The price of gold has risen by around 9% since its low of 2018. Besides the rise in volatility on global stock markets, this increase is attributable to the current economic uncertainties. With the trade conflict between the USA and China still unresolved, investors are more greatly perceiving the risks to global economic development. Compounding this uncertainty are the political problems which are proving lengthy and complicated to resolve: besides the US budget blockade, the growing probability of a disorderly Brexit must also be mentioned in this regard. This general sense of uncertainty is thus being nurtured by greater financial market volatility, the current risks to global economic development and political quarrelling. This combination has significantly boosted investors' interest in gold.

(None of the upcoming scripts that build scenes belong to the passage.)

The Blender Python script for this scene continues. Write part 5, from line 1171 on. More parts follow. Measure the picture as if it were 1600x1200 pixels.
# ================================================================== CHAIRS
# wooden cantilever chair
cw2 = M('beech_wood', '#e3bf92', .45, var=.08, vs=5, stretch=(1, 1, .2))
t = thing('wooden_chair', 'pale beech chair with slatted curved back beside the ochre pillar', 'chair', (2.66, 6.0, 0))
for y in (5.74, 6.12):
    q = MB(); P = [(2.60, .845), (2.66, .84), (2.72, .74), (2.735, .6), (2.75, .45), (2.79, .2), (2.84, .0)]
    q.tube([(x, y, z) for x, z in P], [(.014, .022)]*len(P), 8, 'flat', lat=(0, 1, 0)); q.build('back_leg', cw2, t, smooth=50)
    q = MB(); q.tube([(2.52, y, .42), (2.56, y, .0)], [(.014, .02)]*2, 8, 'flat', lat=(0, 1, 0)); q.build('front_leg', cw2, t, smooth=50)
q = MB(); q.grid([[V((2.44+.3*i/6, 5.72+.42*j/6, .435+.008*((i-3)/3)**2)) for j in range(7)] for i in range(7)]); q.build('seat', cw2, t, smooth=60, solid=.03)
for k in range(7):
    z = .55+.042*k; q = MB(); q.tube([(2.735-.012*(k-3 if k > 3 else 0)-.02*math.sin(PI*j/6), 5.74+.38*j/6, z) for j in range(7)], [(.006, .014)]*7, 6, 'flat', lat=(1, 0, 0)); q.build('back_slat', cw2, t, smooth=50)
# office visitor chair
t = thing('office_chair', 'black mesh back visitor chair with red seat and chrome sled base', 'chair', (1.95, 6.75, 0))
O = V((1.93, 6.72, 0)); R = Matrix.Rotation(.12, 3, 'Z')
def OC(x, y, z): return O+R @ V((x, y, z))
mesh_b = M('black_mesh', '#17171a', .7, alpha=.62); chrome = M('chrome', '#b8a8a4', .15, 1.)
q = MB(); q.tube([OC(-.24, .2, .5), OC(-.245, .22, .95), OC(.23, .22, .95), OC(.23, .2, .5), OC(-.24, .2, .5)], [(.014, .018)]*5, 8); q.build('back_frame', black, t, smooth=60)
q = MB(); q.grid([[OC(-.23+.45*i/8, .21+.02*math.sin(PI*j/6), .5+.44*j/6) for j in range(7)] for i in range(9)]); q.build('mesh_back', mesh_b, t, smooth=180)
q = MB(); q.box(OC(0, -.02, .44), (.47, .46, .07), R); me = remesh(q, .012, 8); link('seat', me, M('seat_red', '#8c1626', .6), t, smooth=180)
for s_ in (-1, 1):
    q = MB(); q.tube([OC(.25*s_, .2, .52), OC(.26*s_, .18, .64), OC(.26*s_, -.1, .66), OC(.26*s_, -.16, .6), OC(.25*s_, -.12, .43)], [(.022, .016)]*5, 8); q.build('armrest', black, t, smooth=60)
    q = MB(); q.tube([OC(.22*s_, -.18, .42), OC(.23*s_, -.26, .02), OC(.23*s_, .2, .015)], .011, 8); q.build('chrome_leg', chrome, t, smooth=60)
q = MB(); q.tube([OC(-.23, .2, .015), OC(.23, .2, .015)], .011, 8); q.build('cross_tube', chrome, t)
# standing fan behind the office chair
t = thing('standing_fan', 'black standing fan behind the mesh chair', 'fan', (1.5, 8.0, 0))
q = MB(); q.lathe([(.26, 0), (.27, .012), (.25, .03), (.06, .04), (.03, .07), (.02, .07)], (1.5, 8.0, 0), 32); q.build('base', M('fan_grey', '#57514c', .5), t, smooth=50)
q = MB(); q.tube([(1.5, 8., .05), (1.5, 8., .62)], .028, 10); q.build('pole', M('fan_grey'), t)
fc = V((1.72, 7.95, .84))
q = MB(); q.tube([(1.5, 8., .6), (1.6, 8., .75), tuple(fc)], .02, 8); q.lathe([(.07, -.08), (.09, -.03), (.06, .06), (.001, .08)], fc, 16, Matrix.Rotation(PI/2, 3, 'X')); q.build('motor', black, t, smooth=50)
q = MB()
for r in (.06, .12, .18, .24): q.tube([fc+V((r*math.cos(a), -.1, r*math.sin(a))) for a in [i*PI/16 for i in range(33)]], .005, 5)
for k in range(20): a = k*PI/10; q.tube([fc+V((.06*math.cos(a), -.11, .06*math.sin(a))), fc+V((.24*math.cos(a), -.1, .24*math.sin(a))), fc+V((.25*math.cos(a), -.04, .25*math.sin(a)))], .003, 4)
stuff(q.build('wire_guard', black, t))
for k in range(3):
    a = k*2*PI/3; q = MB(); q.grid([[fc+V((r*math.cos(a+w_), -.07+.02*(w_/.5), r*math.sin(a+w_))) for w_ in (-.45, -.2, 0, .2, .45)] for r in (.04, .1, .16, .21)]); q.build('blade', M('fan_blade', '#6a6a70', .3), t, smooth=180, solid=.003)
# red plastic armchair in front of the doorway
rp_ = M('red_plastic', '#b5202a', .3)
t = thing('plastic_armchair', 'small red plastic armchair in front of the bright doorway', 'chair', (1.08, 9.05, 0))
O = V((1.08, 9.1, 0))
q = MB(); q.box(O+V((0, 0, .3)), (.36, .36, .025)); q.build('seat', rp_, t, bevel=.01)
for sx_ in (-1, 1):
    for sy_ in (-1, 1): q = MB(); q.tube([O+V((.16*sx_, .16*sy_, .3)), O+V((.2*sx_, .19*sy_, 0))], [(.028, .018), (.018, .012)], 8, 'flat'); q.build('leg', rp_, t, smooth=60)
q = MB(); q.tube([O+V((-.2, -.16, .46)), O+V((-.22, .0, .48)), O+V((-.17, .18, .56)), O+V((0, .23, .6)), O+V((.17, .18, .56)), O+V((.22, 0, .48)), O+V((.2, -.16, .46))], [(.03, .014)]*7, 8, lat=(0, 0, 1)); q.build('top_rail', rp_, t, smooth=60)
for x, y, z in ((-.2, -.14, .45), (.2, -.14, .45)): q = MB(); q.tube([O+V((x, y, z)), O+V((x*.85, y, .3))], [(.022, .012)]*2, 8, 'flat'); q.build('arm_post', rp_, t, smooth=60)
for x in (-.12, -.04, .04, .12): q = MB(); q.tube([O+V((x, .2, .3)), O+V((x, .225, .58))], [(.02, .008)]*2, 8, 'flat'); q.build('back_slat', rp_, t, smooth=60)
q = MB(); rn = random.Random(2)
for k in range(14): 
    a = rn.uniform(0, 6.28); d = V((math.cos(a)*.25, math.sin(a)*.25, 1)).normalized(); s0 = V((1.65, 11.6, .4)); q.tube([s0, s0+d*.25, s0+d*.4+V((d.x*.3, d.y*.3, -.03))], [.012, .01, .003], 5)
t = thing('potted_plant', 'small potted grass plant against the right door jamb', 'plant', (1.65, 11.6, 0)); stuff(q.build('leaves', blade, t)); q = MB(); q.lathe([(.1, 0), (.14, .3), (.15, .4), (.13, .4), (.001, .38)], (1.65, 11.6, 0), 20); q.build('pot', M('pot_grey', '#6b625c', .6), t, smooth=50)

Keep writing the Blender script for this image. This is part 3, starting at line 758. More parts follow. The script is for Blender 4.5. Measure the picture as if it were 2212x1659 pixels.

ETF investors alone have increased their stocks by 160 tonnes since the beginning of October 2018 - an increase of 7%.

In addition to the greater need for investors to hedge exposures, gold has profited from the decline in US interest rates since autumn 2018. The latest statements from the Federal Reserve also suggest that the US central bank is in no particular hurry to raise interest rates further. For gold as a non-interest-bearing investment, interest rates represent the opportunity costs, or more precisely real interest rates adjusted for inflation. Since these are also in decline, it seems worthwhile for gold investors - against the backdrop of the many risks - to take on hedges in this precious metal.

Our adjusted US interest rate forecast (no interest rate hikes in 2019) also rules out a key negative factor for gold. We have therefore raised our twelve-month gold forecast from USD 1,200 to USD 1,275. According to our estimate, the gold price could even briefly "overshoot" in a positive sense the 1,300 US dollar mark. As we expect the sources of conflict to be at least gradually curbed, the price of gold is likely to stabilise at a slightly lower level.